En présence de cet acte, sinon irréfléchi, au moins peu habile, il s'agit de placer la situation que devait faire à l'Inde le nouveau bill. Le changement était profond, considérable, presque une révolution. A la place de cette Compagnie puissante, qui à elle seule était un gouvernement avec tous ses rouages: tribunaux, armée, comptables et tout le reste, on allait avoir un ministère

responsable chargé d'administrer cet empire de 180 millions d'habitants. Grave innovation, et dont on ne pouvait mesurer toute la portée, administrer de loin et avec les traditions habituelles n'étant pas chose aisée. Naturellement aussi cette administration elle-même se ressentirait des fluctuations ministérielles, aujourd'hui déterminées par tel parti, une autre fois par tel autre. Si l'on examinait ensuite les conséquences en quelque sorte morales de la centralisation, on pouvait trouver que cette inégalité sociale qui se rencontrait dans la Grande-Bretagne, et qui partout opposait dans les emplois publics l'élément aristocratique à l'élément bourgeois, perdait singulièrement de sa force dans l'Inde, où ce dernier élément, acceptant les conditions d'aptitude imposées aux candidatures administratives par la Compagnie, n'avait presque pas à redouter de concurrence de la part des classes aristocratiques, dédaigneuses des épreuves qu'il fallait subir. Cette différence était surtout frappante dans l'armée particulière et indigène de la Compagnie (indépendante de l'armée royale). L'avancement ne s'obtenait plus ici à prix d'argent et de recommandations puissantes, il fallait un mérite réel, constaté par de sérieuses épreuves. Cet état de choses, auquel cependant on avait dû de glorieux capitaines : les Havelock, les Outram et nombre d'autres, allait nécessairement cesser en présence d'une armée royale proprement dite. C'est à cet endroit, comme à d'autres que l'expérience ferait connaître, que devaient commencer les doutes, et même les appréhensions au sujet du système qu'allaient introduire les résolutions ou plutôt le bill voté par le Parlement. Ce que l'on appelait les influences, le népotisme, cette plaie invétérée des administrations à rouages compliqués, allait donc faire invasion dans le gouvernement de l'Inde! Cette crainte et d'autres marquèrent la discussion du bill actuel. De là nombre de correctifs proposés durant la discussion. M. Bright demandait, par exemple, la division de l'Inde en plusieurs districts, qui pourraient arriver à s'administrer eux-mêmes; ce qui était bien un peu prématuré.

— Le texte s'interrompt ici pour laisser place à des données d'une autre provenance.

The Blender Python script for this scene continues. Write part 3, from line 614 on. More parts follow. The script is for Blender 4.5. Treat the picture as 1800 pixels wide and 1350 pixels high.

Un autre homme politique, lord Stanley, eût voulu tout d'abord introduire l'élément électif dans le conseil qui devait éclairer le Gouvernement. «Encore trop tôt, faisait observer sir Graham : vous supprimez la Cour des Direc

teurs, prenez au moins ce qui s'en rapproche le plus. » Ainsi raisonnait cet orateur, et cette manière de voir, assez plausible, entra dans l'esprit et les termes du bill; ce qui valait mieux que l'idée émise par lord John Russell, d'attribuer au ministre ou secrétaire pour l'Inde, le droit de nomination, et, partant, de révocation des membres du Conseil. Celui-ci eût été de la sorte à l'entière dévotion du ministère. Mais, où le débat devait être le plus animé, ce fut à l'occasion des concours pour les emplois civils et militaires. Les maintiendrait-on dans l'un et l'autre cas? Lord Stanley demandait à introduire dans le bill une disposition de ce genre. Lord Derby, appuyé par lord Ellenborough, qui était opposé en principe aux concours, après en avoir pris son parti quant aux fonctions civiles, réussit cependant à faire insérer dans le bill la condition que, pour les corps spéciaux de l'armée, il n'y aurait concours que sur un ordre en Conseil, ce qui équivalait à dire qu'il n'y en aurait plus du tout. Toutefois, il fallait renoncer à tout prévoir. Le chef du Cabinet avait une trop grande expérience politique pour ne pas comprendre, et ses propres expressions en témoignent, que c'est dans l'Inde que l'Inde doit être gouvernée, c'est-à-dire que c'est au cœur du pays qu'il faut puiser les éléments du gouvernement et de l'administration. De là la sage pensée de maintenir les autorités locales existantes: Gouverneur général et Conseil, Gouverneurs de Madras et de Bombay. Seulement il n'y avait plus une Compagnie des Indes égale en puissance à la métropole. Ce n'était rien, selon les radicaux; c'était beaucoup, si l'on considérait l'importance des formules politiques et légales qui presque toujours entraînent les faits à leur suite. En effet, dès qu'il y avait un ministre, même assisté d'un conseil mi - partie nommé directement, il y avait responsabilité, et c'était jouer sur les mots que de soutenir que c'était au fond la résurrection de la Cour des Directeurs. Un gouvernement aussi pratique que celui de la vieille Angleterre (old England) ne s'y pouvait tromper. D'ailleurs, et c'était la disposition vitale du bill, le Conseil de l'Inde n'était plus que consultatif. Or, en matière de gouvernement, délibérer est tout, consulter ou donner des conseils n'est qu'un moyen de produire la lumière. Sous le régime de la

Cour des Directeurs, à elle l'initiative; au Gouvernement, ce qui est d'ordinaire insuffisant, le contrôle. Sous le régime du dernier bill, au contraire, une sorte de centralisation manifestée par l'initiative de l'action attribuée au secrétaire d'Etat pour les Indes. Il demandera au Conseil un avis qui ne l'enchaînera pas, il nommera le Gouverneur général, les Gouverneurs des présidences, en un mot, les plus hauts fonctionnaires. Il dirigera dès lors les affaires, c'est-à-dire que la royauté rentrera en possession d'une conquête dévolue jusque-là aux mains d'une oligarchie, souvent heureuse, souvent habile, mais parfois tyrannique. Et l'on peut dire que si cette formidable insurrection de l'Inde a menacé de ravir à la Couronne son joyau le plus riche, en revanche, une fois vaincue, sinon anéantie, elle l'a fait rentrer dans la plénitude de la possession d'une contrée immense et d'une richesse incalculable.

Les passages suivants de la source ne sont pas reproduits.